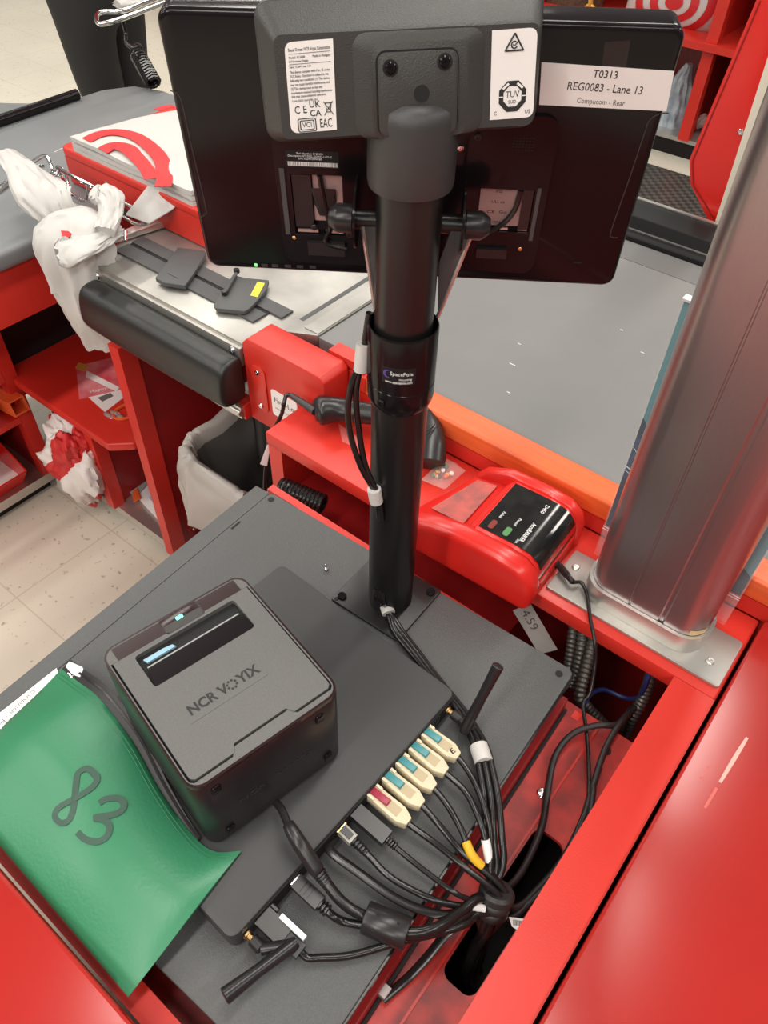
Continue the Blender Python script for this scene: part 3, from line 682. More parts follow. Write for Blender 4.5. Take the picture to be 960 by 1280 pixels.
MB(TM).prism([(c.x, c.y) for c in cs][::-1], 0.0007, 0.0009).build('tape_strip', M['tape'], mon)
# front buttons along the lower edge and the power light
for px, mm in ((320, 'led2'), (331, 'grey_case'), (344, 'grey_case'), (360, 'grey_case'), (375, 'grey_case'), (391, 'grey_case')):
    q = uv(px, 331 + (px - 320) * .035); hw = .0012 if px == 320 else .0032
    MB(TM).box(q.x - hw, q.x + hw, q.y - .0016, q.y + .0016, 0.0002, 0.0007, .0002).build('power_light' if px == 320 else 'button', M[mm], mon, label='lit green power light' if px == 320 else None)
q = uv(722, 328); MB(TM).box(q.x - .004, q.x + .004, q.y - .001, q.y + .001, 0.0002, 0.0005).build('lock_slot', M['black_hole'], mon)
for pts in ([(213, 113), (222, 117), (228, 130), (240, 185), (257, 258), (256, 268), (249, 272)], [(836, 141), (825, 142), (812, 150), (806, 165), (786, 225), (764, 288), (765, 296), (772, 297)]):
    b = MB(TM); ribbon(b, [V((uv(*p).x, uv(*p).y, 0.0001)) for p in pts], 0.0009, th=0.0003); b.build('seam_line', M['grey_case'], mon)
# tilt yoke between pole and monitor (belongs to the pole)
TY = frame((PX0, PY0, 1.328), (math.cos(yaw), math.sin(yaw), 0), (0, 0, 1))
ux = TY.to_3x3() @ V((1, 0, 0))
b = MB(TY); b.lathe([(0.0085, -0.064), (0.0085, 0.064)], (0, 0, -0.020), (1, 0, 0), 20); b.build('tilt_shaft', M['black_pole'], pole)
for s_ in (-1, 1):
    b = MB(TY); b.lathe([(0.0125, 0), (0.0125, 0.013), (0.011, 0.016), (0.007, 0.021), (0, 0.022)], (s_ * 0.050, 0, -0.020), (s_, 0, 0), 22); b.build('tilt_knob', M['black_side'], pole)
    b = MB(TY); b.lathe([(0.0, -.001), (0.030, -0.001), (0.030, 0.001), (0.0, .001)], (s_ * 0.0465, 0.006, -0.020), (s_, 0, 0), 28); b.build('friction_disc', M['black_gloss'], pole)
for quad in ([(453, 283), (478, 281), (475, 330), (470, 392), (462, 345)], [(566, 281), (592, 287), (570, 335), (547, 397), (548, 330)]):
    pl = [PM(px, py, TY, -0.012) for px, py in quad]
    MB(TY).prism([(p.x, p.y) for p in pl], -0.016, -0.012, .001).build('yoke_arm', M['grey_dark'], pole)
    b = MB(TY); a_, c_ = (pl[0], pl[3]) if pl[0].x < 0 else (pl[1], pl[3]); b.tube([V((a_.x, a_.y, -.013)), V((c_.x, c_.y, -.013))], .0022, 8, False); b.build('yoke_rib', M['steel'], pole)

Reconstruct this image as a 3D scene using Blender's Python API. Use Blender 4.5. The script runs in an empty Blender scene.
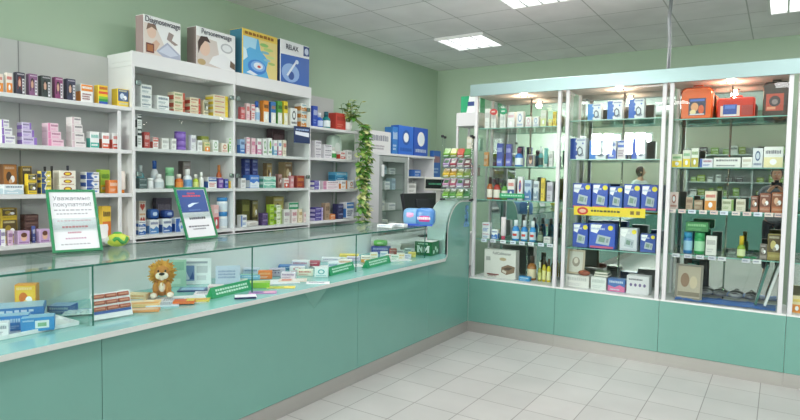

• [STATED PROBLEM]
Using the material above, retype each entry exactly and omit the pictures.

• [ANSWER TO THE PROBLEM]
Continue the Blender Python script for this scene: part 3, from line 682. More parts follow. Write for Blender 4.5. Take the picture to be 960 by 1280 pixels.
MB(TM).prism([(c.x, c.y) for c in cs][::-1], 0.0007, 0.0009).build('tape_strip', M['tape'], mon)
# front buttons along the lower edge and the power light
for px, mm in ((320, 'led2'), (331, 'grey_case'), (344, 'grey_case'), (360, 'grey_case'), (375, 'grey_case'), (391, 'grey_case')):
    q = uv(px, 331 + (px - 320) * .035); hw = .0012 if px == 320 else .0032
    MB(TM).box(q.x - hw, q.x + hw, q.y - .0016, q.y + .0016, 0.0002, 0.0007, .0002).build('power_light' if px == 320 else 'button', M[mm], mon, label='lit green power light' if px == 320 else None)
q = uv(722, 328); MB(TM).box(q.x - .004, q.x + .004, q.y - .001, q.y + .001, 0.0002, 0.0005).build('lock_slot', M['black_hole'], mon)
for pts in ([(213, 113), (222, 117), (228, 130), (240, 185), (257, 258), (256, 268), (249, 272)], [(836, 141), (825, 142), (812, 150), (806, 165), (786, 225), (764, 288), (765, 296), (772, 297)]):
    b = MB(TM); ribbon(b, [V((uv(*p).x, uv(*p).y, 0.0001)) for p in pts], 0.0009, th=0.0003); b.build('seam_line', M['grey_case'], mon)
# tilt yoke between pole and monitor (belongs to the pole)
TY = frame((PX0, PY0, 1.328), (math.cos(yaw), math.sin(yaw), 0), (0, 0, 1))
ux = TY.to_3x3() @ V((1, 0, 0))
b = MB(TY); b.lathe([(0.0085, -0.064), (0.0085, 0.064)], (0, 0, -0.020), (1, 0, 0), 20); b.build('tilt_shaft', M['black_pole'], pole)
for s_ in (-1, 1):
    b = MB(TY); b.lathe([(0.0125, 0), (0.0125, 0.013), (0.011, 0.016), (0.007, 0.021), (0, 0.022)], (s_ * 0.050, 0, -0.020), (s_, 0, 0), 22); b.build('tilt_knob', M['black_side'], pole)
    b = MB(TY); b.lathe([(0.0, -.001), (0.030, -0.001), (0.030, 0.001), (0.0, .001)], (s_ * 0.0465, 0.006, -0.020), (s_, 0, 0), 28); b.build('friction_disc', M['black_gloss'], pole)
for quad in ([(453, 283), (478, 281), (475, 330), (470, 392), (462, 345)], [(566, 281), (592, 287), (570, 335), (547, 397), (548, 330)]):
    pl = [PM(px, py, TY, -0.012) for px, py in quad]
    MB(TY).prism([(p.x, p.y) for p in pl], -0.016, -0.012, .001).build('yoke_arm', M['grey_dark'], pole)
    b = MB(TY); a_, c_ = (pl[0], pl[3]) if pl[0].x < 0 else (pl[1], pl[3]); b.tube([V((a_.x, a_.y, -.013)), V((c_.x, c_.y, -.013))], .0022, 8, False); b.build('yoke_rib', M['steel'], pole)

Reconstruct this image as a 3D scene using Blender's Python API. Use Blender 4.5. The script runs in an empty Blender scene.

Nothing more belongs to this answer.